A esta altura, já está claro que não há nenhuma chance de a crise na Venezuela acabar com a saída de Nicolás Maduro do poder. Antes do pleito, ele mesmo avisou que, se não ganhasse a eleição, haveria um banho de sangue. Pois ele se proclamou vencedor e, mesmo assim, há um banho de sangue, porque o resultado é flagrantemente fraudulento, e a população tomou as ruas em protestos.
Pelo menos 16 pessoas já morreram, centenas ficaram feridas, e mais de 750 foram presas pelo regime. Um líder oposicionista foi sequestrado, e Maduro já disse que prenderá também a líder María Corina Machado e o candidato da oposição, Edmundo González Urrutia. Sete embaixadores que pediram a divulgação das atas eleitorais foram expulsos da Venezuela.
Depois de prometer tornar públicas as atas, o ditador voltou atrás e disse que não tem como apresentar os documentos porque o Conselho Nacional Eleitoral, controlado por ele mesmo, “está no meio de uma batalha cibernética nunca antes vista”.
A única coisa que importa para Maduro é continuar no poder, mesmo que isso leve a um isolamento internacional ainda maior.
Como observou o analista e editor-chefe da revista Americas Quarterly, Brian Winter, o venezuelano segue os passos do ditador da Nicarágua, Daniel Ortega, endurecendo a ditadura e a repressão sem se preocupar com o que o resto do mundo possa fazer.

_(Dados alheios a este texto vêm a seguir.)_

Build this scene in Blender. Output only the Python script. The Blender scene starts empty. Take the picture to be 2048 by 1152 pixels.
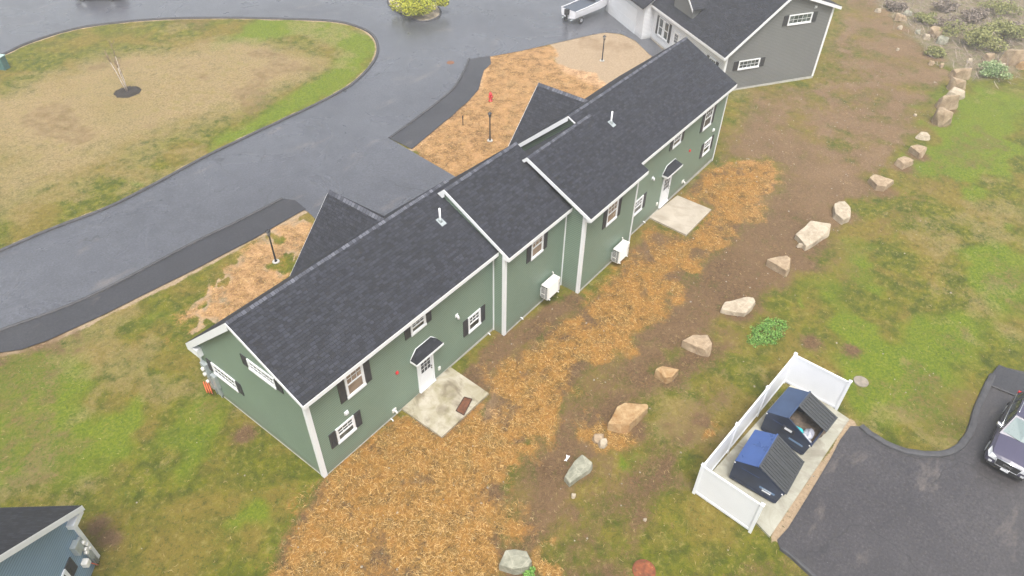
import bpy, bmesh, math, random
import numpy as np
from mathutils import Matrix, Vector, Euler

random.seed(7)
S = bpy.context.scene
COL = S.collection
# ------------------------------------------------------------------ camera
CP = np.array([-8.9443, -16.679, 26.6592]); FPX = 1411.889
PIT, ROL, YAW = 0.8391, 0.0208, -0.9261
M3 = Matrix.Rotation(YAW, 3, 'Z') @ Matrix.Rotation(PIT, 3, 'X') @ Matrix.Rotation(ROL, 3, 'Z')
cam = bpy.data.cameras.new('camera'); camo = bpy.data.objects.new('camera', cam); COL.objects.link(camo)
cam.sensor_width = 36; cam.lens = 36 * FPX / 2048; cam.clip_end = 3000; cam.clip_start = .1
camo.matrix_world = Matrix.Translation(Vector(CP)) @ M3.to_4x4()
S.camera = camo
# ------------------------------------------------------------------ light
w = bpy.data.worlds.new("World"); S.world = w; w.use_nodes = True
nt = w.node_tree
sky = nt.nodes.new('ShaderNodeTexSky'); sky.sky_type = 'NISHITA'; sky.sun_disc = False
SUN_EL, SUN_AZ = math.radians(66), math.radians(230)
sky.sun_elevation = SUN_EL; sky.sun_rotation = SUN_AZ; sky.dust_density = 6; sky.air_density = 1.2; sky.altitude = 50
hs = nt.nodes.new('ShaderNodeHueSaturation'); hs.inputs['Saturation'].default_value = .38
nt.links.new(sky.outputs[0], hs.inputs['Color']); bg = nt.nodes['Background']
nt.links.new(hs.outputs[0], bg.inputs[0]); bg.inputs[1].default_value = .13
sun = bpy.data.lights.new('sun', 'SUN'); sun.energy = 1.5; sun.angle = math.radians(25); sun.color = (1, .96, .9)
suno = bpy.data.objects.new('sun', sun); COL.objects.link(suno)
sd = Vector((math.sin(SUN_AZ) * math.cos(SUN_EL), math.cos(SUN_AZ) * math.cos(SUN_EL), math.sin(SUN_EL)))
suno.rotation_euler = sd.to_track_quat('Z', 'Y').to_euler()
S.view_settings.view_transform = 'Standard'; S.view_settings.look = 'None'
S.view_settings.exposure = 0.97; S.view_settings.gamma = 1
S.render.engine = 'CYCLES'
S.cycles.max_bounces = 6; S.cycles.volume_bounces = 1; S.cycles.transparent_max_bounces = 8

# ------------------------------------------------------------------ site survey helpers
TILT = -0.010                                   # the lot falls gently towards the far end
def gz(x, y=0): return TILT * x
def ray(px, py):
    return np.array(M3 @ Vector(((px - 1024) / FPX, -(py - 576) / FPX, -1)))
def G(px, py, h=0.0):                            # surveyed point of the sloping ground (plus h)
    d = ray(px, py)
    t = (TILT * CP[0] + h - CP[2]) / (d[2] - TILT * d[0])
    p = CP + t * d
    return Vector(p)
def WY(px, py, y0):                              # point of a wall plane y = y0
    d = ray(px, py); return Vector(CP + (y0 - CP[1]) / d[1] * d)
def WX(px, py, x0=0.0):
    d = ray(px, py); return Vector(CP + (x0 - CP[0]) / d[0] * d)
def GL(pts, h=0.0): return [G(x, y, h) for x, y in pts]

# ------------------------------------------------------------------ object helpers
def tag(o, label=None, cat=None, group=None, kind=None):
    if label: o['label'] = label
    if cat: o['category'] = cat
    if group: o['group'] = group
    if kind: o['kind'] = kind
    return o
def empty(name, loc=(0, 0, 0), rz=0.0):
    o = bpy.data.objects.new(name, None); COL.objects.link(o); o.location = loc; o.rotation_euler = (0, 0, rz); o.empty_display_size = .3
    return o
def kids(o): return [c for c in bpy.data.objects if c.parent == o]
def copy_tree(o, parent=None):
    c = o.copy(); COL.objects.link(c); c.parent = parent
    for k in kids(o): copy_tree(k, c)
    return c
class MB:
    def __init__(s): s.v = []; s.f = []; s.uv = {}; s.mi = []; s.sm = []
    def poly(s, pts, uv=None, mi=0, sm=False):
        i = len(s.v); s.v += [tuple(p) for p in pts]; s.f.append(tuple(range(i, i + len(pts))))
        if uv: s.uv[len(s.f) - 1] = uv
        s.mi.append(mi); s.sm.append(sm)
    def hexa(s, p, mi=0, sm=False):              # p: 8 corners, 0-3 bottom ccw, 4-7 top ccw
        i = len(s.v); s.v += [tuple(q) for q in p]
        for f in ((3, 2, 1, 0), (4, 5, 6, 7), (0, 1, 5, 4), (1, 2, 6, 5), (2, 3, 7, 6), (3, 0, 4, 7)):
            s.f.append(tuple(i + k for k in f)); s.mi.append(mi); s.sm.append(sm)
    def box(s, x0, x1, y0, y1, z0, z1, mi=0):
        s.hexa([(x0, y0, z0), (x1, y0, z0), (x1, y1, z0), (x0, y1, z0), (x0, y0, z1), (x1, y0, z1), (x1, y1, z1), (x0, y1, z1)], mi)
    def fbox(s, F, u0, u1, z0, z1, n0, n1, mi=0):  # F=(origin,u,n): box on a wall
        o, u, n = F
        q = lambda a, b, c: o + u * a + n * c + Vector((0, 0, b))
        s.hexa([q(u0, z0, n1), q(u1, z0, n1), q(u1, z0, n0), q(u0, z0, n0), q(u0, z1, n1), q(u1, z1, n1), q(u1, z1, n0), q(u0, z1, n0)], mi)
    def tube(s, pts, r, n=8, mi=0, caps=True, sm=True):
        pts = [Vector(p) for p in pts]; rr = r if isinstance(r, (list, tuple)) else [r] * len(pts)
        rings = []
        for k, p in enumerate(pts):
            d = (pts[min(k + 1, len(pts) - 1)] - pts[max(k - 1, 0)]).normalized()
            a = d.orthogonal().normalized() if k == 0 else (a - d * a.dot(d)).normalized()
            b = d.cross(a); i = len(s.v)
            s.v += [tuple(p + (a * math.cos(t) + b * math.sin(t)) * rr[k]) for t in [2 * math.pi * j / n for j in range(n)]]
            rings.append(i)
        for k in range(len(rings) - 1):
            for j in range(n):
                s.f.append((rings[k] + j, rings[k] + (j + 1) % n, rings[k + 1] + (j + 1) % n, rings[k + 1] + j)); s.mi.append(mi); s.sm.append(sm)
        if caps:
            s.f.append(tuple(rings[0] + j for j in reversed(range(n)))); s.mi.append(mi); s.sm.append(False)
            s.f.append(tuple(rings[-1] + j for j in range(n))); s.mi.append(mi); s.sm.append(False)
    def lathe(s, c, prof, n=16, mi=0, ax='z', sm=True):   # prof: (r, h) along axis
        c = Vector(c); rings = []
        for r, h in prof:
            i = len(s.v); rings.append(i)
            for j in range(n):
                t = 2 * math.pi * j / n; a, b = r * math.cos(t), r * math.sin(t)
                q = {'z': (a, b, h), 'y': (a, h, b), 'x': (h, a, b)}[ax]
                s.v.append(tuple(c + Vector(q)))
        for k in range(len(rings) - 1):
            for j in range(n):
                s.f.append((rings[k] + j, rings[k] + (j + 1) % n, rings[k + 1] + (j + 1) % n, rings[k + 1] + j)); s.mi.append(mi); s.sm.append(sm)
        s.f.append(tuple(rings[0] + j for j in reversed(range(n)))); s.mi.append(mi); s.sm.append(False)
        s.f.append(tuple(rings[-1] + j for j in range(n))); s.mi.append(mi); s.sm.append(False)
    def build(s, name, mats, parent=None, bevel=0, fix=True):
        me = bpy.data.meshes.new(name); me.from_pydata(s.v, [], s.f)
        if not isinstance(mats, (list, tuple)): mats = [mats]
        for m in mats: me.materials.append(m)
        me.polygons.foreach_set('material_index', s.mi); me.polygons.foreach_set('use_smooth', s.sm)
        if s.uv:
            l = me.uv_layers.new(name='UVMap')
            for fi, uv in s.uv.items():
                for li, c in zip(me.polygons[fi].loop_indices, uv): l.data[li].uv = c
        if fix:
            b = bmesh.new(); b.from_mesh(me); bmesh.ops.recalc_face_normals(b, faces=b.faces); b.to_mesh(me); b.free()
        o = bpy.data.objects.new(name, me); COL.objects.link(o); o.parent = parent
        if bevel:
            m = o.modifiers.new('bevel', 'BEVEL'); m.width = bevel; m.segments = 2; m.limit_method = 'ANGLE'
        return o

# ------------------------------------------------------------------ materials
class NM:
    def __init__(s, name, rough=.6, spec=.5, metal=0):
        s.m = bpy.data.materials.new(name); s.m.use_nodes = True; s.t = s.m.node_tree; s.b = s.t.nodes['Principled BSDF']
        s.b.inputs['Roughness'].default_value = rough; s.b.inputs['Specular IOR Level'].default_value = spec; s.b.inputs['Metallic'].default_value = metal
        s.co = None
    def n(s, t, **k):
        x = s.t.nodes.new(t)
        for a, v in k.items(): setattr(x, a, v)
        return x
    def l(s, a, b): s.t.links.new(a, b)
    def coord(s, kind='Object', scale=(1, 1, 1), rot=(0, 0, 0)):
        c = s.n('ShaderNodeTexCoord'); mp = s.n('ShaderNodeMapping'); mp.inputs['Scale'].default_value = scale; mp.inputs['Rotation'].default_value = rot
        s.l(c.outputs[kind], mp.inputs[0]); return mp.outputs[0]
    def noise(s, co, scale, detail=4, rough=.55, dist=0):
        x = s.n('ShaderNodeTexNoise'); s.l(co, x.inputs['Vector']); x.inputs['Scale'].default_value = scale
        x.inputs['Detail'].default_value = detail; x.inputs['Roughness'].default_value = rough; x.inputs['Distortion'].default_value = dist
        return x.outputs['Fac']
    def ramp(s, f, a, b, ca=(0, 0, 0, 1), cb=(1, 1, 1, 1), ease=False):
        r = s.n('ShaderNodeMapRange'); r.interpolation_type = 'SMOOTHSTEP' if ease else 'LINEAR'
        s.l(f, r.inputs[0]); r.inputs[1].default_value = a; r.inputs[2].default_value = b
        return r.outputs[0]
    def mix(s, f, a, b, mode='MIX'):
        x = s.n('ShaderNodeMix'); x.data_type = 'RGBA'; x.blend_type = mode
        for sock, v in ((x.inputs[0], f), (x.inputs[6], a), (x.inputs[7], b)):
            if isinstance(v, (int, float)): sock.default_value = v
            elif isinstance(v, tuple): sock.default_value = v if len(v) == 4 else (*v, 1)
            else: s.l(v, sock)
        return x.outputs[2]
    def math(s, op, a, b=0.0, clamp=False):
        x = s.n('ShaderNodeMath'); x.operation = op; x.use_clamp = clamp
        for sock, v in ((x.inputs[0], a), (x.inputs[1], b)):
            if isinstance(v, (int, float)): sock.default_value = v
            else: s.l(v, sock)
        return x.outputs[0]
    def color(s, c):
        if isinstance(c, tuple): s.b.inputs['Base Color'].default_value = c if len(c) == 4 else (*c, 1)
        else: s.l(c, s.b.inputs['Base Color'])
    def bump(s, h, strength=.3, dist=.02):
        x = s.n('ShaderNodeBump'); x.inputs['Strength'].default_value = strength; x.inputs['Distance'].default_value = dist
        s.l(h, x.inputs['Height']); s.l(x.outputs[0], s.b.inputs['Normal'])
    def rough(s, f, a, b):
        r = s.n('ShaderNodeMapRange'); s.l(f, r.inputs[0]); r.inputs[1].default_value = .3; r.inputs[2].default_value = .7
        r.inputs[3].default_value = a; r.inputs[4].default_value = b; s.l(r.outputs[0], s.b.inputs['Roughness'])
def plain(name, c, rough=.5, metal=0, var=.12, scale=8, spec=.5, bump=0):
    m = NM(name, rough, spec, metal); co = m.coord(); f = m.noise(co, scale, 5)
    d = tuple(x * (1 - var) for x in c); e = tuple(min(1, x * (1 + var)) for x in c)
    m.color(m.mix(m.ramp(f, .3, .7), d, e)); m.rough(f, rough * .85, min(1, rough * 1.15))
    if bump: m.bump(m.noise(co, scale * 6, 4), bump, .01)
    return m.m
def siding(name, c, lap=.125):
    m = NM(name, .45, .4); co = m.coord()
    sp = m.n('ShaderNodeSeparateXYZ'); m.l(co, sp.inputs[0])
    f = m.math('FRACT', m.math('DIVIDE', sp.outputs[2], lap))
    line = m.math('GREATER_THAN', f, .80)
    big = m.noise(co, .35, 4); fine = m.noise(m.coord(scale=(.6, .6, 9)), 3, 3)
    base = m.mix(m.ramp(big, .3, .7), tuple(x * .93 for x in c), tuple(x * 1.07 for x in c))
    base = m.mix(m.math('MULTIPLY', m.ramp(fine, .35, .7), .12), base, tuple(x * .75 for x in c))
    # rain splash and soil picked up by the lowest courses
    lo = m.math('MULTIPLY', m.ramp(m.math('ADD', sp.outputs[2], m.math('MULTIPLY', big, .5)), .75, .15), .5)
    base = m.mix(lo, base, (.17, .16, .12))
    m.color(m.mix(m.math('MULTIPLY', line, .8), base, tuple(x * .35 for x in c)))
    m.bump(m.math('MULTIPLY', f, -1), .6, .018); return m.m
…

Tal contexto coloca o governo brasileiro e o presidente Lula numa encruzilhada. O discurso oficial é de não aceitar os resultados da eleição sem ver as atas. Mas e se isso não acontecer?
Os diplomatas garantem que o Itamaraty não arredará pé, ainda que isso custe um afastamento da Venezuela — e apesar das declarações de Lula de que está tudo normal por lá. O fato de o governo ter “congelado” relações com o regime de Daniel Ortega é lembrado como exemplo de que o presidente é capaz de se posicionar em defesa da democracia mesmo contra governos com os quais tem afinidade ideológica.
A Venezuela, porém, não é a Nicarágua. E para Lula, qualquer decisão embute riscos significativos.
O país tem uma fronteira de 2,2 mil quilômetros com o Brasil na Amazônia, numa espécie de terra de ninguém por onde transitam de traficantes a garimpeiros ilegais e milhares de refugiados por ano.
Embora o comércio bilateral hoje seja pequeno, a Venezuela já foi o nosso sexto parceiro mais importante, quando a América Latina vivia um boom de commodities.
Nessa época, empresas brasileiras financiadas pelo BNDES faturaram bilhões de dólares com obras e serviços na Venezuela. Só a Odebrecht ganhou US$ 40 bilhões entre 1999 e 2013 — de acordo com as confissões de seus executivos ao Departamento de Justiça americano, um único lobista recebeu US$ 100 milhões em propinas para liberar pagamentos da construção do metrô de Caracas.
No ano passado, o governo autorizou a Ambar, de Joesley e Wesley Batista, a fechar contratos de venda de energia para a Venezuela que poderiam render até R$ 1,7 bilhão, se a crise não tivesse se agravado, e o negócio posto em banho-maria.
'Brasil é corresponsável'
Politicamente, também, Lula e Dilma Rousseff sempre endossaram o chavismo. Em 2013, o petista chegou até a gravar um vídeo para a propaganda eleitoral em que dizia que a gestão Maduro representaria “a Venezuela que Chávez sonhou”. Já em 2023, recebeu o aliado com tapete vermelho em Brasília para uma cúpula de chefes de Estado, defendeu a retomada de conversas sobre a Venezuela no Mercosul e se declarou a favor da inclusão do país no Brics.
“Não é que o Brasil tenha assistido de camarote o endurecimento do regime e agora possa apenas lamentar”, contextualiza o professor de relações internacionais da FGV Matias Spektor. “O país é corresponsável pelo declínio da democracia venezuelana”.
Complica ainda mais o cenário o fato de a Venezuela ter o apoio e o financiamento da Rússia e da China, interessadas nas ricas reservas de petróleo e em diminuir a influência dos Estados Unidos na América Latina. Para o Brasil, não interessa entrar em rota de colisão com os americanos. Não foi por outra razão que Joe Biden fez questão de telefonar para Lula e sutilmente cobrar dele uma posição.
Internamente, também, o presidente só tem a perder apoiando Maduro, porque o bolsonarismo conseguiu transformar a questão venezuelana em item da pauta eleitoral doméstica, com amplo apelo entre conservadores e grupos evangélicos.
É essa a encruzilhada de Lula. Ninguém discute que o presidente seja um democrata da porta para dentro. O que o mundo quer saber é até que ponto ele está disposto a abrir mão de um aliado como Maduro em nome da democracia.